* [DATASET EXCERPT]
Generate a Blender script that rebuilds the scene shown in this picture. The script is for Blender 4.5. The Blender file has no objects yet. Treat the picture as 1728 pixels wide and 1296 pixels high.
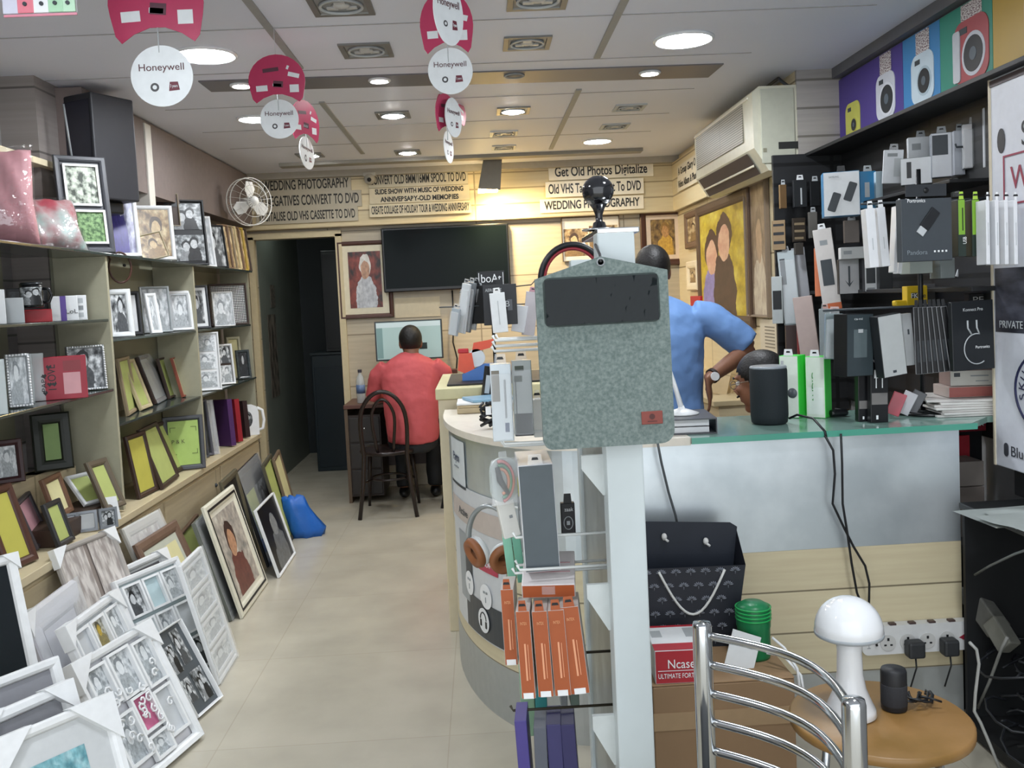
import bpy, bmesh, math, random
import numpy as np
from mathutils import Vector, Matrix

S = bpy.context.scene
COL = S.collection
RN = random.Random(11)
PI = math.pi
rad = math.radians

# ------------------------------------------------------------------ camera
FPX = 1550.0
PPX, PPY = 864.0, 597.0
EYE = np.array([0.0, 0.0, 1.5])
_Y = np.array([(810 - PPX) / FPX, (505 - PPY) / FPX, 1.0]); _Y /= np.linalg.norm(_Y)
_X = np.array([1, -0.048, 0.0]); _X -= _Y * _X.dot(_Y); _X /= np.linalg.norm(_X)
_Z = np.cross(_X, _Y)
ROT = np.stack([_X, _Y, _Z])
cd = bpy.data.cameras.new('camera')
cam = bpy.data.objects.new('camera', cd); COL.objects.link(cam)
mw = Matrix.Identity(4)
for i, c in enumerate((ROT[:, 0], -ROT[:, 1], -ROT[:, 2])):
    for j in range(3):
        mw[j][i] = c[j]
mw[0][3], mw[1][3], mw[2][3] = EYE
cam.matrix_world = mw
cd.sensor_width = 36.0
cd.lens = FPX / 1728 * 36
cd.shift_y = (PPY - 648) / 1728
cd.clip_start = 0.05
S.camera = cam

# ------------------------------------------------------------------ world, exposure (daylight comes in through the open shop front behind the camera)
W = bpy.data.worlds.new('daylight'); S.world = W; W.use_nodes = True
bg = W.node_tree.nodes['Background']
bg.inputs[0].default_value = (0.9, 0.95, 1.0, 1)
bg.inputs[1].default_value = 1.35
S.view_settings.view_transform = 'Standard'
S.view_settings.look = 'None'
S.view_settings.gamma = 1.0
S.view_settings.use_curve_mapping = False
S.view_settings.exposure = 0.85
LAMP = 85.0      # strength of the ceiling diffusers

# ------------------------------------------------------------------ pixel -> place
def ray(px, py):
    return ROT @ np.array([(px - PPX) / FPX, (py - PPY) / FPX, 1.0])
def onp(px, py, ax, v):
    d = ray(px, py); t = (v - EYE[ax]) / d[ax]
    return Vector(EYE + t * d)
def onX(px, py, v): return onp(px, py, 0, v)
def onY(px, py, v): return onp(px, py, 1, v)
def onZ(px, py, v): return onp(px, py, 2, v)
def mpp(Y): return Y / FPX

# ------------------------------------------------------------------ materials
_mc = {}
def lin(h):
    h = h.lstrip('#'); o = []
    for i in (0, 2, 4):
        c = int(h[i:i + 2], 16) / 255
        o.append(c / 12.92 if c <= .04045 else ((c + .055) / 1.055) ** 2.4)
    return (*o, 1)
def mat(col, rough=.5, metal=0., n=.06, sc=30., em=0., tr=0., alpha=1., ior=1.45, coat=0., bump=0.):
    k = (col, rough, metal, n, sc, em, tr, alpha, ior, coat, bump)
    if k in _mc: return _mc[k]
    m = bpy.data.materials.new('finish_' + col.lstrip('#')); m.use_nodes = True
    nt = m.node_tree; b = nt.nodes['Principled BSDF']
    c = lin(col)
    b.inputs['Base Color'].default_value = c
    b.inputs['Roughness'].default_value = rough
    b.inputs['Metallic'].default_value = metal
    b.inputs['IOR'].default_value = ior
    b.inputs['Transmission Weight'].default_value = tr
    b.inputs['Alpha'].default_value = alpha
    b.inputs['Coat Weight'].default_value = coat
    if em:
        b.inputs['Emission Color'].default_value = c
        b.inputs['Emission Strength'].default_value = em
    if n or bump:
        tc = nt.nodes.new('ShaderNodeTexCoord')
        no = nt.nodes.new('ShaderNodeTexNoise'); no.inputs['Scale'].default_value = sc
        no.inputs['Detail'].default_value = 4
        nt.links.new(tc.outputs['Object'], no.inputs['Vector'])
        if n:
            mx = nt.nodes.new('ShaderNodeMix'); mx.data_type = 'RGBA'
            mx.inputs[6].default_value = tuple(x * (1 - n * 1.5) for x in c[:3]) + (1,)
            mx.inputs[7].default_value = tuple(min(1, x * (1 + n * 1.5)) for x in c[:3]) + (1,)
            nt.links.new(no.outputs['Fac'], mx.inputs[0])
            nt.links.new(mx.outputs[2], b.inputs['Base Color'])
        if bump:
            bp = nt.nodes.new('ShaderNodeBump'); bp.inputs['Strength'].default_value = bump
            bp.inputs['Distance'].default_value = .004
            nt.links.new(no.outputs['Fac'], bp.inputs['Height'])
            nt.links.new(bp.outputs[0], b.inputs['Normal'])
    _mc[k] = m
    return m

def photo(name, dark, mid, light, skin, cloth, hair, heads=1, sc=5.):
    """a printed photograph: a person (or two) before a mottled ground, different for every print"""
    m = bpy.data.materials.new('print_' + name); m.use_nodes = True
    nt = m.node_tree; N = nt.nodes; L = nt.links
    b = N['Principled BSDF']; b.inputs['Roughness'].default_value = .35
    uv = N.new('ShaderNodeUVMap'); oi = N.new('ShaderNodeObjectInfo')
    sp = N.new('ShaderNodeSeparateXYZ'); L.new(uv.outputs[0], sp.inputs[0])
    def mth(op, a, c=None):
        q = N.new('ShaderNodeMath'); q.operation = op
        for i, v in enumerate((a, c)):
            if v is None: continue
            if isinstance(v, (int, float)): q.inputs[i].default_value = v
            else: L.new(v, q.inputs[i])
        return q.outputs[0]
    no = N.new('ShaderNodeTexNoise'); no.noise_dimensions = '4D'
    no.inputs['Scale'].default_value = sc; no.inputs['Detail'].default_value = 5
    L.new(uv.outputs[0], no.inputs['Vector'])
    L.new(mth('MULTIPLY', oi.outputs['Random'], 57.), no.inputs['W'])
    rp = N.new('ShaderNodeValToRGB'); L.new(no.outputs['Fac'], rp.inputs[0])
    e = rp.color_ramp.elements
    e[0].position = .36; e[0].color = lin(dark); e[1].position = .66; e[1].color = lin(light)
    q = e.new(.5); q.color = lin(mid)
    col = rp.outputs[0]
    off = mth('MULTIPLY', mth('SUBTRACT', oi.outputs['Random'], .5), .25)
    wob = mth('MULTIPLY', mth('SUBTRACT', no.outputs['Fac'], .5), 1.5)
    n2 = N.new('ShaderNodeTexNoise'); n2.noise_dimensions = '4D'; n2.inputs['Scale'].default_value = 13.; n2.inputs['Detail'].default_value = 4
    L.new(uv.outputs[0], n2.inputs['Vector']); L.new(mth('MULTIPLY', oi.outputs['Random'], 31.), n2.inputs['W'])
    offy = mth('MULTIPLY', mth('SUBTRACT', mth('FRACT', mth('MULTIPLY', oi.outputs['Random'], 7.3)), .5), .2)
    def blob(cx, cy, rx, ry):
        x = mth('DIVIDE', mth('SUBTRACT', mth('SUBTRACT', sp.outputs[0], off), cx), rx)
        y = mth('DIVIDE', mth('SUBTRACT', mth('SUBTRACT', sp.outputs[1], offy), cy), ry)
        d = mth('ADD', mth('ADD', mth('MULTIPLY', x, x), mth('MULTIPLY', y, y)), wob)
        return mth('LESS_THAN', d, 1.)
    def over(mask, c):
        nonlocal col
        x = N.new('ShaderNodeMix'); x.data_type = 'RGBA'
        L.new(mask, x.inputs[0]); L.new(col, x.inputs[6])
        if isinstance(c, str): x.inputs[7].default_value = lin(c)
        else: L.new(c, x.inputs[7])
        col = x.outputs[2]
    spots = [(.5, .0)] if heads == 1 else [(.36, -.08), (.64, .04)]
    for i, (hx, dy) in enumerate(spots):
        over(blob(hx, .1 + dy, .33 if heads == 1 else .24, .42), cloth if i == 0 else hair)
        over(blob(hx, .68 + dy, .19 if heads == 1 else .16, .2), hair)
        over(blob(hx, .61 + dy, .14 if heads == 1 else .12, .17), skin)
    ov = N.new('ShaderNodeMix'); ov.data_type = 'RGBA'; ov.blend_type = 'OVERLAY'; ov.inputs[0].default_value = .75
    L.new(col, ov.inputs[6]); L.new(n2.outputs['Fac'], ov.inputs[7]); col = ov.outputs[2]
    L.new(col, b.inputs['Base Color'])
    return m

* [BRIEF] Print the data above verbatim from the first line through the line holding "S.camera = cam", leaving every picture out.

* [SOLUTION TO THIS EXERCISE]
Generate a Blender script that rebuilds the scene shown in this picture. The script is for Blender 4.5. The Blender file has no objects yet. Treat the picture as 1728 pixels wide and 1296 pixels high.
import bpy, bmesh, math, random
import numpy as np
from mathutils import Vector, Matrix

S = bpy.context.scene
COL = S.collection
RN = random.Random(11)
PI = math.pi
rad = math.radians

# ------------------------------------------------------------------ camera
FPX = 1550.0
PPX, PPY = 864.0, 597.0
EYE = np.array([0.0, 0.0, 1.5])
_Y = np.array([(810 - PPX) / FPX, (505 - PPY) / FPX, 1.0]); _Y /= np.linalg.norm(_Y)
_X = np.array([1, -0.048, 0.0]); _X -= _Y * _X.dot(_Y); _X /= np.linalg.norm(_X)
_Z = np.cross(_X, _Y)
ROT = np.stack([_X, _Y, _Z])
cd = bpy.data.cameras.new('camera')
cam = bpy.data.objects.new('camera', cd); COL.objects.link(cam)
mw = Matrix.Identity(4)
for i, c in enumerate((ROT[:, 0], -ROT[:, 1], -ROT[:, 2])):
    for j in range(3):
        mw[j][i] = c[j]
mw[0][3], mw[1][3], mw[2][3] = EYE
cam.matrix_world = mw
cd.sensor_width = 36.0
cd.lens = FPX / 1728 * 36
cd.shift_y = (PPY - 648) / 1728
cd.clip_start = 0.05
S.camera = cam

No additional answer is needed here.